At last, we get to the meat of Twitter’s Bootstrap. The whole point is, after all, to have a nice clean CSS framework to work with. Back in the mists of internet time we had to design with tables and, though I’ve no desire to go back to that, it did provide a common way of setting up rows and columns, the fundamental underpinning of any design. I think if the web were being set up from scratch today it would feature CSS rows and columns, and that’s why we need a scaffold.

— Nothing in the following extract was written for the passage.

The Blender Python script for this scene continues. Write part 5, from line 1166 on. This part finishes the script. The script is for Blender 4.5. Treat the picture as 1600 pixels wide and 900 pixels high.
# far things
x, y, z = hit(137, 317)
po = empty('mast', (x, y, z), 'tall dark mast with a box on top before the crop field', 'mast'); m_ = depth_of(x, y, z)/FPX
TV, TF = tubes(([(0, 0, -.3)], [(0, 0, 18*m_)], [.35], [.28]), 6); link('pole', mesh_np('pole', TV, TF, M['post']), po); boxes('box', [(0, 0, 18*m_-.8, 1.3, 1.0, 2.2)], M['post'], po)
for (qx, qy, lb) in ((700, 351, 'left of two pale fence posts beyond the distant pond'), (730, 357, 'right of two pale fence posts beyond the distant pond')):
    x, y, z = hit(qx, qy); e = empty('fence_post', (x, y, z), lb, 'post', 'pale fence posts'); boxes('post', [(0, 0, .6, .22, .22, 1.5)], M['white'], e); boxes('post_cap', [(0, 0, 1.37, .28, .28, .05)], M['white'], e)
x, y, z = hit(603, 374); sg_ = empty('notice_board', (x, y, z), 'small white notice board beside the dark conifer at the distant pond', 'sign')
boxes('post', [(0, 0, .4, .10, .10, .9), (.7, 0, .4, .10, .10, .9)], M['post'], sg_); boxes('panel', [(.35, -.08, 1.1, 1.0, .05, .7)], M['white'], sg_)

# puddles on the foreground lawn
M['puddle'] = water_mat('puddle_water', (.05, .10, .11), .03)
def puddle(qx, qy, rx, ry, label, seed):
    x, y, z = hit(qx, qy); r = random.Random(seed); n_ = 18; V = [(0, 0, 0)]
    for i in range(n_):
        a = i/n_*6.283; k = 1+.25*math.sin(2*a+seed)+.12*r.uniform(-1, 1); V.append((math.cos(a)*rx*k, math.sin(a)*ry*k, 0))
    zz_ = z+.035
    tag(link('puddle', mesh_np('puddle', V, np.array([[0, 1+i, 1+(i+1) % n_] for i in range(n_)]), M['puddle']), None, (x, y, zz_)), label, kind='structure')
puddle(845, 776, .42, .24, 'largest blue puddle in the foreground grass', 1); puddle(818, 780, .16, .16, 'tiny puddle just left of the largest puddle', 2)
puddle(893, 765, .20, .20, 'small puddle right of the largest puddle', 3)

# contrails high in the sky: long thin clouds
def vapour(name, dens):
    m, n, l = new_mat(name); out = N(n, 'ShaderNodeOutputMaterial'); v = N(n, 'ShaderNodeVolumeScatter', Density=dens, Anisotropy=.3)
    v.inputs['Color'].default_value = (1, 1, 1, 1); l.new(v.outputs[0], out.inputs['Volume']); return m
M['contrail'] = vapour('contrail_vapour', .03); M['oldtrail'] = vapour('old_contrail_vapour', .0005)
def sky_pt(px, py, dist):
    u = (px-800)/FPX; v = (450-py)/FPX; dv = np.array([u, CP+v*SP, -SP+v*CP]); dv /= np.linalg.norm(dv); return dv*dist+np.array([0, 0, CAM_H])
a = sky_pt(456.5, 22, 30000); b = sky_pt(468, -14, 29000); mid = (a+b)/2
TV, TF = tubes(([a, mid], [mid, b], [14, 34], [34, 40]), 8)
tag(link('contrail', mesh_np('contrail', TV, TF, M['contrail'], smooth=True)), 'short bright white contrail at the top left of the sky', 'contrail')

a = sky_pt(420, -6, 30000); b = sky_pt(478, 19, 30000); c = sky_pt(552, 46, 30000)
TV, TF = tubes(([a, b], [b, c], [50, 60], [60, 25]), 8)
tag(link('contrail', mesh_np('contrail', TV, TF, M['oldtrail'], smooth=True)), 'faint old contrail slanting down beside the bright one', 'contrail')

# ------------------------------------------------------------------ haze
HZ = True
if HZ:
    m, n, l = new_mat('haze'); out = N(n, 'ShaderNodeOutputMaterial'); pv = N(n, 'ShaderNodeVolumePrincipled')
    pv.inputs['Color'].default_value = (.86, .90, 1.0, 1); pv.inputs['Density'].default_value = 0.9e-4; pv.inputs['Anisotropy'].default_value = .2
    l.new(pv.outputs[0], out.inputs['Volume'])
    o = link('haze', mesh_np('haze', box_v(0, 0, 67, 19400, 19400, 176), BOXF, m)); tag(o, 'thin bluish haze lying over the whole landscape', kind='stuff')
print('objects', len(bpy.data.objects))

The basic bootstrap structure of divs goes like this:
container
row
span*
The row is divisible by twelve columns and the span class is followed by a number, eg span4 gives you a a div of 4 column widths. There’s a clear explanation on twitter’s bootstrap website For the footer of gingerjam I need a flexible width bar containing my social network buttons and post navigation and then a fixed width area below that with three columns containing info about the site and links to my shop on society six.
The flexible bar is easy, just add ‘-fluid’ to the container and row class names. Then it’s just two divs inside that with a class of span6 each to create two columns. I’m adding social buttons from sharethis.com which fits my ‘not reinventing the wheel’ approach to this refit. The second span6 gets the standard WordPress posts navigation which will take us from one set of twelve posts to the next (not functioning properly on the example posted here, as it has to function as part of the existing theme).
My info columns are a straightforward implementation of container, row and three lots of span4 divs. I’m placing a mixture of hard coded content and dynamic sidebars for widgets in these columns. And that’s it. Check out the sample page here, have a look at the code. It’s not complex. Provided you have a clear idea of the design you’re after before you start and can envision that as a series of rows and columns you can quickly knit it together with bootstrap.